Saturday, May 30, 2009

Not Functioning at 100% - More Like 5%

Haha. What happens when twice in one month you forget to take your Pill? Well, if you're having sex, you might get pregnant. But since that isn't an issue for me, something else happens. Your cycle gets really fucked up and let me just say that having INTENSE PMS while you're having your period is just oh so fun.

Sorry if this is TMI people, but it's what's going on. I'm crying, I miss my dad, I miss my grandmas, my grandpa, my sanity. Summer school has been cancelled and I'm worrying about money for this summer like crazy. People are sending back my resumes. I'm ready to throw in the towel on teaching. Maybe I should do what Veleska is doing.

In short, I'm a basket case now. My fibromyalgia is also acting up big time.

The only good news is I've lost a little more weight. I don't have a secret. I'm eating very few carbs, a lot of salads and probably turning slightly green. I've cut my caloric intake down quite a bit. Still haven't started exercising though. Eating much more healthy. Which is good because after what's happened to D, I am terrified for my poor heart and arteries. All those years of abuse...food abuse that is. At least I didn't/don't smoke and rarely drink. Although maybe I should start drinking. My BP has always been low too, which is good I guess.

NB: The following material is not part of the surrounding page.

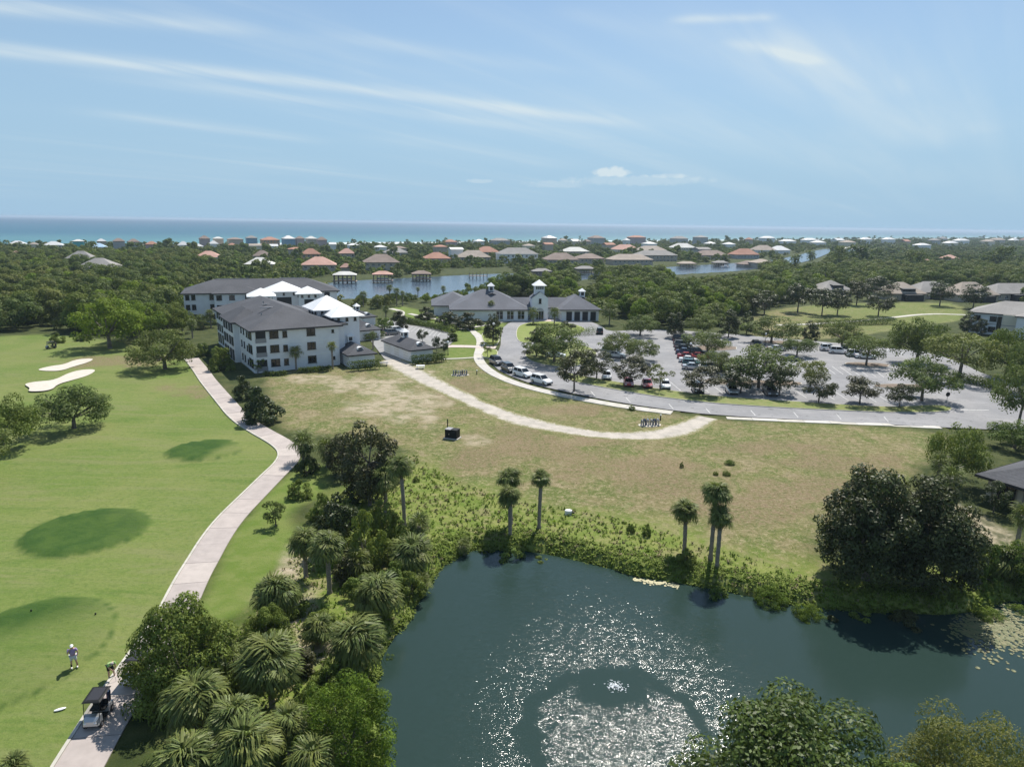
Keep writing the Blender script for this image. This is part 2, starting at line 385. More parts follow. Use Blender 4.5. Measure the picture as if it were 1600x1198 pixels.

Am working Monday; some teacher caught me leaving Friday and asked me to work for her. I think I must look trustworthy or something. A lot of teachers have been requesting me lately. The saddest thing is I know I'd be a very good teacher; the economy is just so bad there's NOTHING out there now. I feel like a broken record; like all my blogs are the same.

I'm really happy for S and D and the news that perhaps soon they shall be ONE....haha. Seriously, what wonderful news. :D

At least there's that! Because I've got hormones running amuck in me making me feel like it's all so worthless.

When is it my turn? When do I get to meet someone wonderful? I know, I know, I have to 'get out there." When someone can figure out where OUT is, I'll go there.

School is out on the 19th. I don't know how much I'll work - some schools run all year - through the summer, so I might work a little. Who knows and who cares.

I'm so ready to delete this blog. This is the ugly, sad, self-pitying part of me. Not pretty huh?

2 comments:

veleska1970 said...

gosh, with all that you're going through right now i don't know how you haven't lost your sanity.

i hope you're feeling better soon, sweetie. and please DO NOT delete your blog!!

General Catz said...

don't delete! no delete!

I'm sorry you're feeling so shit. Everyone always seems to pile up at once, doesn't it? i'm glad you're changing your diet, i dont' know why i'm taking so long to change mine. but that is something positive going on in your life, be glad for it.

i am glad you've got some work. but how can they cancel summer school? does that mean all those kids have to redo a year?